«Grande amarezza». Dalla voce e dalle parole di Rino Giacalone, giornalista trapanese, la delusione traspare da ogni sillaba. Il suo articolo del 2007 dal titolo Quella strana lettera del sindaco di Trapani Girolamo Fazio, pubblicato da Articolo21, gli è costato una condanna per diffamazione e il pagamento di 25mila euro. A stabilirlo il tribunale di Trapani; a far partire la denuncia è stato proprio l’ex sindaco trapanese. Il pezzo riguarda il botta e risposta tra l’allora primo cittadino e il prefetto Fulvio Sodano sulla mancata concessione della cittadinanza onoraria a quest’ultimo, contraddistintosi negli anni passanti nella città nelle questioni legate ai beni sottratti alla mafia (la Calcestruzzi Ericina su tutti). «Con le sue denunce scrive Fazio nel 2007, nelle motivazioni Sodano rischia di passare per uno di quei tanti professionisti dellantimafia, tutti parole e niente fatti». Nel suo articolo a commento, Giacalone risponde: «Fazio ha ripetuto il suo solito esercizio che è quello delle negazione della realtà, ha ribaltato le cose come in queste stesse ore si è scoperto sta facendo il capo mafia latitante Matteo Messina Denaro». Ma è proprio l’accostamento con la primula rossa di Cosa nostra a provocare la reazione di Girolamo Fazio, finita trai banchi del tribunale.

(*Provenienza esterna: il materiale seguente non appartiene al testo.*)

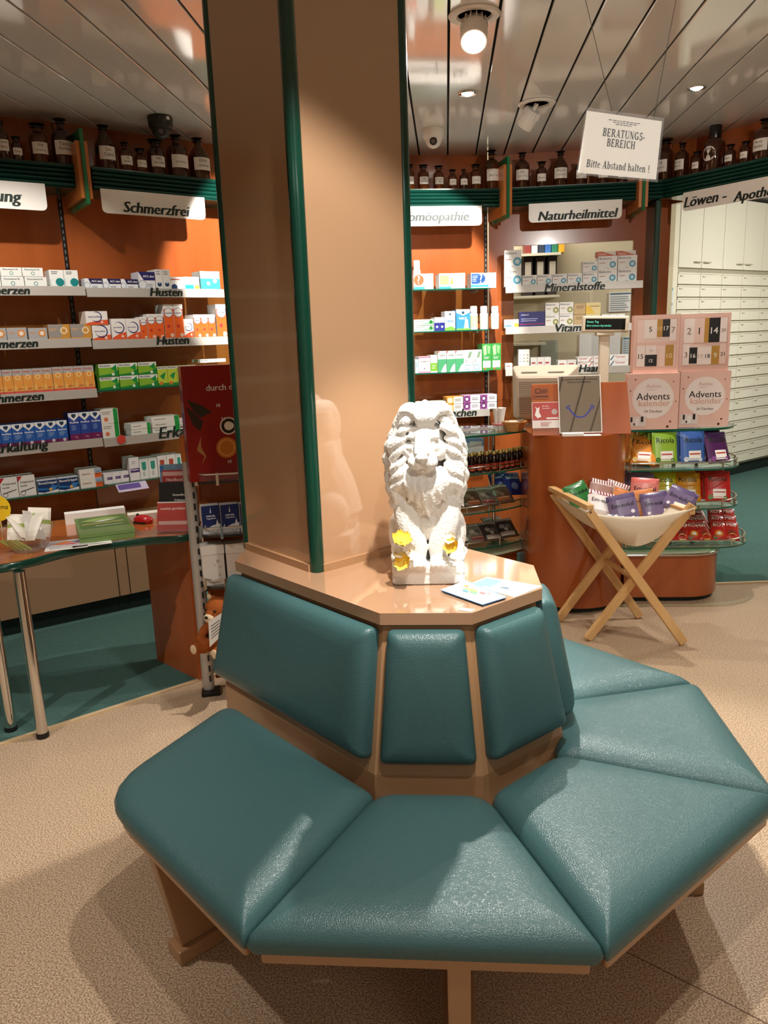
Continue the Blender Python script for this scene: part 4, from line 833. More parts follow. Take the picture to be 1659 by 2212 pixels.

«Forse non sono obiettivo – premette il cronista – ma è una sentenza che non sta né in cielo né in terra». La decisione del giudice onorario Giovanni Campisi ha provocato numerose reazioni nel mondo giornalistico – l’Associazione siciliana della stampa si è costituita accanto a Rino Giacalone – e non giornalistico. Ma a pesare, come spesso accade è il silenzio. «O non se n’è parlato, o chi ne ha parlato lo ha fatto quasi come fosse stata una condanna penale», commenta il giornalista. Secondo le accuse, l’ex primo cittadino sarebbe stato penalizzato dall’articolo. Eppure, poco tempo dopo la pubblicazione, Girolamo Fazio viene riconfermato primo cittadino di Trapani e un anno fa è stato eletto all’Assemblea regionale siciliana, spiega Giacalone. «Non vedo il danno morale», afferma ancora incredulo. Anche se a sorprenderlo ulteriormente è l’ulteriore pena inflitta: «A stupirmi, non è stata la condanna a pagare 25mila euro, ma le quattro pubblicazioni della sentenza sul Giornale di Sicilia». Una circostanza che non si è verificata «nemmeno in occasione del maxiprocesso», prosegue il cronista. Che ancora cerca di darsi una spiegazione, il motivo che ha portato ad una decisione così dura. «Sarò stato punito perché ho scritto di getto, ero arrabbiato». Ma si tratta di un articolo del quale non si pente, non ha alcun dubbio: «Il pezzo, forse sistemandolo meglio, lo riscriverei».
Su diversi siti di informazione e sui social network, in molti hanno manifestato la propria vicinanza a Rino Giacalone, uno dei pochissimi a seguire ancora il processo per l’omicidio di un’altra figura fondamentale per il giornalismo siciliano, Mauro Rostagno. Tra di essi Giacomo Di Girolamo, giovane direttore responsabile di Marsala.it, che condivide con Giacalone una vicenda simile: a giugno il sindaco di Marsala Giulia Adamo, gli ha richiesto un risarcimento danni di 50mila euro. Con una particolarità: non c’è un articolo dal carattere ritenuto diffamatorio contestato, ma l’intera linea editoriale del quotidiano online. A giorni si terrà la prima udienza del processo, e nella città è stato annunciata dal deputato Pd Davide Martello una giornata di mobilitazione per la libertà di informazione.
Il capoluogo sembra invece restio a mostrare qualsiasi cenno di emozione. Giovedì scorso, a un incontro in piazza di solidarietà, erano pochi i cittadini presenti. «Questa è Trapani. Certe cose, questa città, non vuole proprio saperle». E la mente corre ad altri anni difficili, per la città dei due mari come per il resto della Sicilia. Nella stessa settimana, le abitazioni di tre giornalisti palermitani (Riccardo Lo Verso di Livesicilia e Giuseppe Lo Bianco e Sandra Rizza de Il fatto quotidiano) sono state perquisite su ordine della Procura di Catania per un articolo sul ruolo ancora attivo di Totò Riina all’interno di Cosa nostra. Altri due professionisti (Paolo Borrometi e Massimo Di Martino) hanno ricevuto minacce di stampo mafioso. «Mi sembra di essere tornato negli anni ’80. La cappa è la stessa», conclude con preoccupazione Giacalone.